(Task brief): Find the lines holding the word "scene" and collect them.

(Dataset content):
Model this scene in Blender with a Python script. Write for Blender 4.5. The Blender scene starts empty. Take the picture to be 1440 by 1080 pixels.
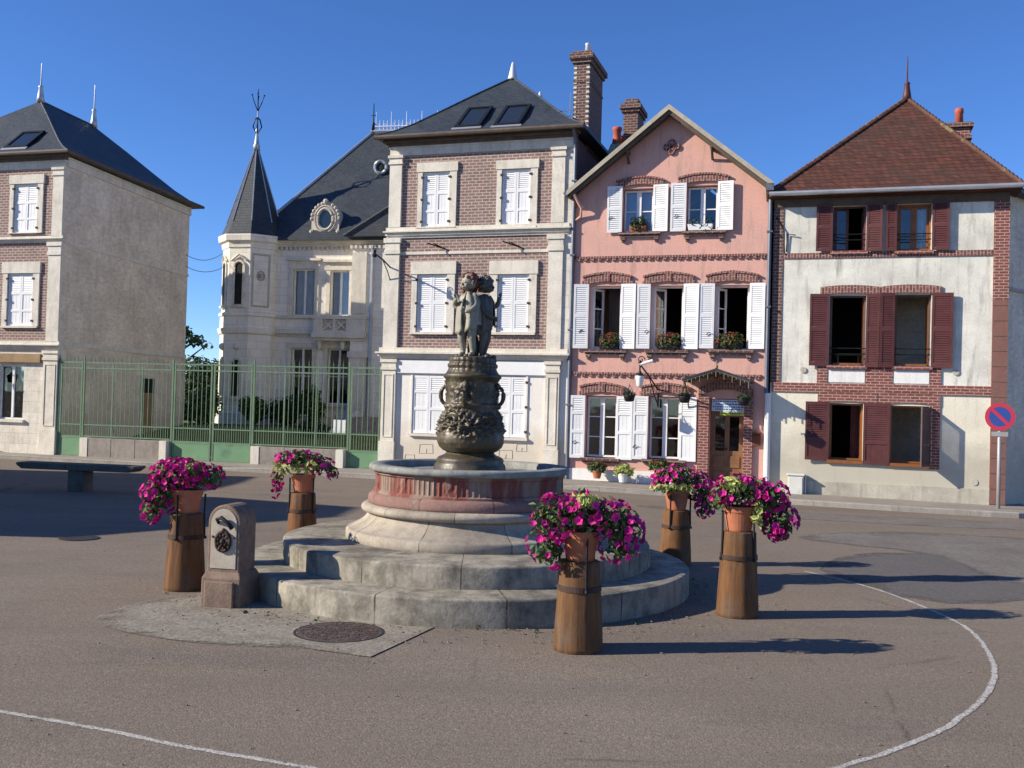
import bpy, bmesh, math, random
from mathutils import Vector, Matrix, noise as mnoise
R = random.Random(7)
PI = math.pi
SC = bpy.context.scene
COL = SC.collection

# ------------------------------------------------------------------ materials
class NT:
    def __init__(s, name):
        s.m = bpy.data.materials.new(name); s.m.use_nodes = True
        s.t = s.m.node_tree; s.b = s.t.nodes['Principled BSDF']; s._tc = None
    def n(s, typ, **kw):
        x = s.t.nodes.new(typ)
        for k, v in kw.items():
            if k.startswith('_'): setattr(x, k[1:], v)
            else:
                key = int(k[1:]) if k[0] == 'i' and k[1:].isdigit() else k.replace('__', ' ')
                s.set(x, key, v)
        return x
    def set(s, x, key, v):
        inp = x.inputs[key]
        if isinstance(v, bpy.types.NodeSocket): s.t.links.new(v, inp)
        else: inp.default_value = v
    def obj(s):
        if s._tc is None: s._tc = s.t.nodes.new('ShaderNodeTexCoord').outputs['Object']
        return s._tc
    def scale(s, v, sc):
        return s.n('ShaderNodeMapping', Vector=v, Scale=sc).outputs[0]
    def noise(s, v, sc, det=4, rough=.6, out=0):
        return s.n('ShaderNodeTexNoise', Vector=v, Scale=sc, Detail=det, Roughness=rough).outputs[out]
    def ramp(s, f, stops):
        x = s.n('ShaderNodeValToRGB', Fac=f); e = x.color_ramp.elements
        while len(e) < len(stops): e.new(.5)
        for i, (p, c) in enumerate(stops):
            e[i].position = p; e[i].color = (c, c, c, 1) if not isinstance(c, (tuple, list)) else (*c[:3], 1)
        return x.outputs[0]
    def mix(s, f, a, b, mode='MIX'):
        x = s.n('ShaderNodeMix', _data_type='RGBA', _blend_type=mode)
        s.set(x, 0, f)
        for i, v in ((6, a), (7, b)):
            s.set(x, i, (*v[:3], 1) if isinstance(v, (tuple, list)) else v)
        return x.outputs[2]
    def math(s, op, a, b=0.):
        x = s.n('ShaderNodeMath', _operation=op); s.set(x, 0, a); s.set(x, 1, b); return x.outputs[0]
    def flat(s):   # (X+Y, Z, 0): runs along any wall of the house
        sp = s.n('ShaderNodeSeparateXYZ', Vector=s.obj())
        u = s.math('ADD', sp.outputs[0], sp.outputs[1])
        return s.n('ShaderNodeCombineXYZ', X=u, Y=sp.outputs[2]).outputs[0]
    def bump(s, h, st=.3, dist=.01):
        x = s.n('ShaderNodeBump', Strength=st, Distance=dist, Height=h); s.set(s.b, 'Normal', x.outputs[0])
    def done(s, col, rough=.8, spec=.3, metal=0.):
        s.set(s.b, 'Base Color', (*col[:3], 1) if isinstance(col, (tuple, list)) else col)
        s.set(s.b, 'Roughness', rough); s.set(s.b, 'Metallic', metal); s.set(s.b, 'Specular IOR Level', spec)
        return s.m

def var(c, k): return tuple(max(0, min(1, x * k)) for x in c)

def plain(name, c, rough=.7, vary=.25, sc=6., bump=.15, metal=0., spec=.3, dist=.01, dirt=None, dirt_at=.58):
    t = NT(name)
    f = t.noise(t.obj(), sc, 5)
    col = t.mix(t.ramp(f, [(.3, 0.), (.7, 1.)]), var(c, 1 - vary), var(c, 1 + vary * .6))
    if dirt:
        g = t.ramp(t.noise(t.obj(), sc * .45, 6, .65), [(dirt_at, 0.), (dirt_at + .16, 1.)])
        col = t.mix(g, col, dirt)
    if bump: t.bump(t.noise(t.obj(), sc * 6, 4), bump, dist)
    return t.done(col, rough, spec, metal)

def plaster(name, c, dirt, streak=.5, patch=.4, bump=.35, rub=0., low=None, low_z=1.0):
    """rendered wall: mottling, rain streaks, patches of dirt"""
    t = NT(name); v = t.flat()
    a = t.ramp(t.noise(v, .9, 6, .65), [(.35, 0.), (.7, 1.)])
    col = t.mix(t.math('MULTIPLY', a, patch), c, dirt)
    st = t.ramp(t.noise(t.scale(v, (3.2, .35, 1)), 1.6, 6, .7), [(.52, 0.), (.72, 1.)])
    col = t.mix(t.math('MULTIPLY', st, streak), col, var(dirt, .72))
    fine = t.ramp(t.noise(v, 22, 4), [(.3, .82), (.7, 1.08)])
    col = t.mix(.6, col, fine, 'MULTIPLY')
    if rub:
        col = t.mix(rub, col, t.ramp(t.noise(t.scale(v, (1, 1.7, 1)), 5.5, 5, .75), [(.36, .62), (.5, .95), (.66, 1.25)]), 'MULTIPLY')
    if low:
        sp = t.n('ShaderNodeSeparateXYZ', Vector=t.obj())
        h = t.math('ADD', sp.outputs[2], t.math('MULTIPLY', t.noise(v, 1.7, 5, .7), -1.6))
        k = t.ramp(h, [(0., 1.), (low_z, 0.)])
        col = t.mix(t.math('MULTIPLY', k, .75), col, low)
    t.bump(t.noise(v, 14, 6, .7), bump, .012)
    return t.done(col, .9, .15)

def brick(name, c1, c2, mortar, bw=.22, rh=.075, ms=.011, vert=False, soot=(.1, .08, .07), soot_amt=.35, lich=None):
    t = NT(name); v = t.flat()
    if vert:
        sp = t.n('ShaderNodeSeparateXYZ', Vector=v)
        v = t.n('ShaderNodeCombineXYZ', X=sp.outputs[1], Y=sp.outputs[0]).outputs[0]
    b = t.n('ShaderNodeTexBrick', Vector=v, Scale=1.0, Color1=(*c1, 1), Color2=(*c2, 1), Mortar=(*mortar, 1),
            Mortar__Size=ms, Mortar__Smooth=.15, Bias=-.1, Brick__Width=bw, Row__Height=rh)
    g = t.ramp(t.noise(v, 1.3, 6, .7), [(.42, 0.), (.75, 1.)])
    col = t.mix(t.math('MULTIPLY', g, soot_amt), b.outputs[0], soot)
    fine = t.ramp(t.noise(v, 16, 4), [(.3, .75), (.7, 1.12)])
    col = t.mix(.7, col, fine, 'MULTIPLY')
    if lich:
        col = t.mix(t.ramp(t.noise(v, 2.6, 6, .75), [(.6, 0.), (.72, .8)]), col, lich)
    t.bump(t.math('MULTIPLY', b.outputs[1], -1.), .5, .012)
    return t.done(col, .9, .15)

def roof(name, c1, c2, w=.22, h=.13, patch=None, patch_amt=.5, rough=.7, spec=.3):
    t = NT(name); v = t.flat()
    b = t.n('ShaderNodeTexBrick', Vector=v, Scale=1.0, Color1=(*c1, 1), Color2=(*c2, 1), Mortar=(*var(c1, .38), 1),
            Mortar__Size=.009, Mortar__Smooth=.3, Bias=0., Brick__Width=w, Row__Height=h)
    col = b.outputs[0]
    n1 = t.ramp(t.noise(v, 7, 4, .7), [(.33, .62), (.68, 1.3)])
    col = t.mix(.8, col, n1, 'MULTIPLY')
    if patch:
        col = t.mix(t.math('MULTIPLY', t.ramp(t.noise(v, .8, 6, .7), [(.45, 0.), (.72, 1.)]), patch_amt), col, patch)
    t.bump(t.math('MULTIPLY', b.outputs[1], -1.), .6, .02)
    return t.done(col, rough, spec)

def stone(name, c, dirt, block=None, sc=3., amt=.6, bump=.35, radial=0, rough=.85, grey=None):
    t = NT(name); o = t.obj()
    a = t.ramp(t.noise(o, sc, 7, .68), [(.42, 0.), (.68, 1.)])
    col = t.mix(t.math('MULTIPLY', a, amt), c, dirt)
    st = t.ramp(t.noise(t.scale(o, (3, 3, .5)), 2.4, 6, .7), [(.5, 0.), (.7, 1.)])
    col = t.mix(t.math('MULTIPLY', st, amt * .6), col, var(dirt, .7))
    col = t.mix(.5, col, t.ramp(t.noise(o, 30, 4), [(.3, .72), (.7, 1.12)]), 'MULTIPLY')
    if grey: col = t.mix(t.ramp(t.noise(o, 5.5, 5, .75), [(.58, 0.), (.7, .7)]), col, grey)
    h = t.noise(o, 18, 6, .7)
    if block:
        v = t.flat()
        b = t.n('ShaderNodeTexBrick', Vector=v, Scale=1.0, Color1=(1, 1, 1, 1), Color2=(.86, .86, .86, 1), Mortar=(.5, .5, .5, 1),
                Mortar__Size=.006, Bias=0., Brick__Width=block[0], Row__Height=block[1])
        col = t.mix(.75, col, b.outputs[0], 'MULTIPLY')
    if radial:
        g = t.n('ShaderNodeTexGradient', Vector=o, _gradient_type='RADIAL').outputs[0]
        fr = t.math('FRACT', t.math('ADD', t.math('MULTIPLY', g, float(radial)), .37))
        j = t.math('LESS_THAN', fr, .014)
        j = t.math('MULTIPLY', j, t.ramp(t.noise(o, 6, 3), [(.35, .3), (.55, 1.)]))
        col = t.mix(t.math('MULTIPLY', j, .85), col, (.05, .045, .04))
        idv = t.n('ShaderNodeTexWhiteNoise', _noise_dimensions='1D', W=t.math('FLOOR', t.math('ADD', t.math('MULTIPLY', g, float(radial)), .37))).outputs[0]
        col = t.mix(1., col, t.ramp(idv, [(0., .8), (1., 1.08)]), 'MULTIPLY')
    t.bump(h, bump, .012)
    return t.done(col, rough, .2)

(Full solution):
Model this scene in Blender with a Python script. Write for Blender 4.5. The Blender scene starts empty. Take the picture to be 1440 by 1080 pixels.
SC = bpy.context.scene